Source material:
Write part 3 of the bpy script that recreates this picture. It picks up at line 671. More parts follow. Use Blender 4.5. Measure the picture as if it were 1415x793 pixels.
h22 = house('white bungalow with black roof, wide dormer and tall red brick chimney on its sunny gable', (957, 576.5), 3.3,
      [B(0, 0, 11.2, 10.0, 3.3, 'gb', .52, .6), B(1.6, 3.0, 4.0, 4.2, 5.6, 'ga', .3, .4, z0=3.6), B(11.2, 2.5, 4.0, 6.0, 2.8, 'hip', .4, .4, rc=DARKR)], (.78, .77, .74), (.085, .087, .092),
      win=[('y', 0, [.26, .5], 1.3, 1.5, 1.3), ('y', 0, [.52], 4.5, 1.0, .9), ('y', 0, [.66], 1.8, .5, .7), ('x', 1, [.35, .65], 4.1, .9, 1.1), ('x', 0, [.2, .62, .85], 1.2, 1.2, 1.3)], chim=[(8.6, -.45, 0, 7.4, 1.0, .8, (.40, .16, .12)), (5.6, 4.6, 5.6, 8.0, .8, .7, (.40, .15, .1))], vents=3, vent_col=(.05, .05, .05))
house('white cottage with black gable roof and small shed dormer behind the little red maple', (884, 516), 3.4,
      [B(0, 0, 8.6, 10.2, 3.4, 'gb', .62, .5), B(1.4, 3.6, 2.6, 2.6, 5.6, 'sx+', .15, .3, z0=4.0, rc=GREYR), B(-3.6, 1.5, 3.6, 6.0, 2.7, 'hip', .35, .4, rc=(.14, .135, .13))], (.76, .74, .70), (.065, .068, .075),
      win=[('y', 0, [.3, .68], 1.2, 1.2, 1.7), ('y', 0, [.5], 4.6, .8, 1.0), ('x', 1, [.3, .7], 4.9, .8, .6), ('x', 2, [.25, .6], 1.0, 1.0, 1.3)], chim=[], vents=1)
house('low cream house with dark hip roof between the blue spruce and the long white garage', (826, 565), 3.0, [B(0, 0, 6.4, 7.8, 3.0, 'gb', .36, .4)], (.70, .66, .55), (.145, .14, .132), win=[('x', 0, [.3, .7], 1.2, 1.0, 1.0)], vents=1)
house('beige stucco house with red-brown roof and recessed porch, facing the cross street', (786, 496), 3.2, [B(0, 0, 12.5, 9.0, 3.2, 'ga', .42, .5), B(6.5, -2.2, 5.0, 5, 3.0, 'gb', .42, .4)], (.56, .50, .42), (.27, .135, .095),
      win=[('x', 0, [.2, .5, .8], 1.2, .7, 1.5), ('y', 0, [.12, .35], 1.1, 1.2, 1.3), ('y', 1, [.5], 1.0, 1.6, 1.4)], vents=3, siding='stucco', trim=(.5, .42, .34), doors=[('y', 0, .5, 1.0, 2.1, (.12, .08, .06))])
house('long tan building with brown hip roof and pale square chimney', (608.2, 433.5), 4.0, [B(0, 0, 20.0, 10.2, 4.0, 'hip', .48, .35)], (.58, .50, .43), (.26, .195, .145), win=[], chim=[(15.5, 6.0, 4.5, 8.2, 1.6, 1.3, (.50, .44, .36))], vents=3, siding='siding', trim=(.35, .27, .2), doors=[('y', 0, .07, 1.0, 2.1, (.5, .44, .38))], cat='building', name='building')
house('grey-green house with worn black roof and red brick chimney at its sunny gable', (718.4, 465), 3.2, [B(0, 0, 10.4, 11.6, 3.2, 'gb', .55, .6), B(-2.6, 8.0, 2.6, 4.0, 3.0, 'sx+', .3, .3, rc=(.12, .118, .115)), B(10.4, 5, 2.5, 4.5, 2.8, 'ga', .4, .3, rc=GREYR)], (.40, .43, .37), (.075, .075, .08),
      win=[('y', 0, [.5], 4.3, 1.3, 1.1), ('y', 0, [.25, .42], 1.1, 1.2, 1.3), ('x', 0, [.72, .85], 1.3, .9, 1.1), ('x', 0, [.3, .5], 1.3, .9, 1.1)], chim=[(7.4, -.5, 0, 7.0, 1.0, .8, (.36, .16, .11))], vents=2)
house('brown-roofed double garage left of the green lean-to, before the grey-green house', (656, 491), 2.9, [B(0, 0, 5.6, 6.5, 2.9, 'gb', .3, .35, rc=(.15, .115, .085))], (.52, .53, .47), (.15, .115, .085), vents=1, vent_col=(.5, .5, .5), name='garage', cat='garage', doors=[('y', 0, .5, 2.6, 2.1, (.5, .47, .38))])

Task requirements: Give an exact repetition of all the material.

Solution to this exercise:
Write part 3 of the bpy script that recreates this picture. It picks up at line 671. More parts follow. Use Blender 4.5. Measure the picture as if it were 1415x793 pixels.
h22 = house('white bungalow with black roof, wide dormer and tall red brick chimney on its sunny gable', (957, 576.5), 3.3,
      [B(0, 0, 11.2, 10.0, 3.3, 'gb', .52, .6), B(1.6, 3.0, 4.0, 4.2, 5.6, 'ga', .3, .4, z0=3.6), B(11.2, 2.5, 4.0, 6.0, 2.8, 'hip', .4, .4, rc=DARKR)], (.78, .77, .74), (.085, .087, .092),
      win=[('y', 0, [.26, .5], 1.3, 1.5, 1.3), ('y', 0, [.52], 4.5, 1.0, .9), ('y', 0, [.66], 1.8, .5, .7), ('x', 1, [.35, .65], 4.1, .9, 1.1), ('x', 0, [.2, .62, .85], 1.2, 1.2, 1.3)], chim=[(8.6, -.45, 0, 7.4, 1.0, .8, (.40, .16, .12)), (5.6, 4.6, 5.6, 8.0, .8, .7, (.40, .15, .1))], vents=3, vent_col=(.05, .05, .05))
house('white cottage with black gable roof and small shed dormer behind the little red maple', (884, 516), 3.4,
      [B(0, 0, 8.6, 10.2, 3.4, 'gb', .62, .5), B(1.4, 3.6, 2.6, 2.6, 5.6, 'sx+', .15, .3, z0=4.0, rc=GREYR), B(-3.6, 1.5, 3.6, 6.0, 2.7, 'hip', .35, .4, rc=(.14, .135, .13))], (.76, .74, .70), (.065, .068, .075),
      win=[('y', 0, [.3, .68], 1.2, 1.2, 1.7), ('y', 0, [.5], 4.6, .8, 1.0), ('x', 1, [.3, .7], 4.9, .8, .6), ('x', 2, [.25, .6], 1.0, 1.0, 1.3)], chim=[], vents=1)
house('low cream house with dark hip roof between the blue spruce and the long white garage', (826, 565), 3.0, [B(0, 0, 6.4, 7.8, 3.0, 'gb', .36, .4)], (.70, .66, .55), (.145, .14, .132), win=[('x', 0, [.3, .7], 1.2, 1.0, 1.0)], vents=1)
house('beige stucco house with red-brown roof and recessed porch, facing the cross street', (786, 496), 3.2, [B(0, 0, 12.5, 9.0, 3.2, 'ga', .42, .5), B(6.5, -2.2, 5.0, 5, 3.0, 'gb', .42, .4)], (.56, .50, .42), (.27, .135, .095),
      win=[('x', 0, [.2, .5, .8], 1.2, .7, 1.5), ('y', 0, [.12, .35], 1.1, 1.2, 1.3), ('y', 1, [.5], 1.0, 1.6, 1.4)], vents=3, siding='stucco', trim=(.5, .42, .34), doors=[('y', 0, .5, 1.0, 2.1, (.12, .08, .06))])
house('long tan building with brown hip roof and pale square chimney', (608.2, 433.5), 4.0, [B(0, 0, 20.0, 10.2, 4.0, 'hip', .48, .35)], (.58, .50, .43), (.26, .195, .145), win=[], chim=[(15.5, 6.0, 4.5, 8.2, 1.6, 1.3, (.50, .44, .36))], vents=3, siding='siding', trim=(.35, .27, .2), doors=[('y', 0, .07, 1.0, 2.1, (.5, .44, .38))], cat='building', name='building')
house('grey-green house with worn black roof and red brick chimney at its sunny gable', (718.4, 465), 3.2, [B(0, 0, 10.4, 11.6, 3.2, 'gb', .55, .6), B(-2.6, 8.0, 2.6, 4.0, 3.0, 'sx+', .3, .3, rc=(.12, .118, .115)), B(10.4, 5, 2.5, 4.5, 2.8, 'ga', .4, .3, rc=GREYR)], (.40, .43, .37), (.075, .075, .08),
      win=[('y', 0, [.5], 4.3, 1.3, 1.1), ('y', 0, [.25, .42], 1.1, 1.2, 1.3), ('x', 0, [.72, .85], 1.3, .9, 1.1), ('x', 0, [.3, .5], 1.3, .9, 1.1)], chim=[(7.4, -.5, 0, 7.0, 1.0, .8, (.36, .16, .11))], vents=2)
house('brown-roofed double garage left of the green lean-to, before the grey-green house', (656, 491), 2.9, [B(0, 0, 5.6, 6.5, 2.9, 'gb', .3, .35, rc=(.15, .115, .085))], (.52, .53, .47), (.15, .115, .085), vents=1, vent_col=(.5, .5, .5), name='garage', cat='garage', doors=[('y', 0, .5, 2.6, 2.1, (.5, .47, .38))])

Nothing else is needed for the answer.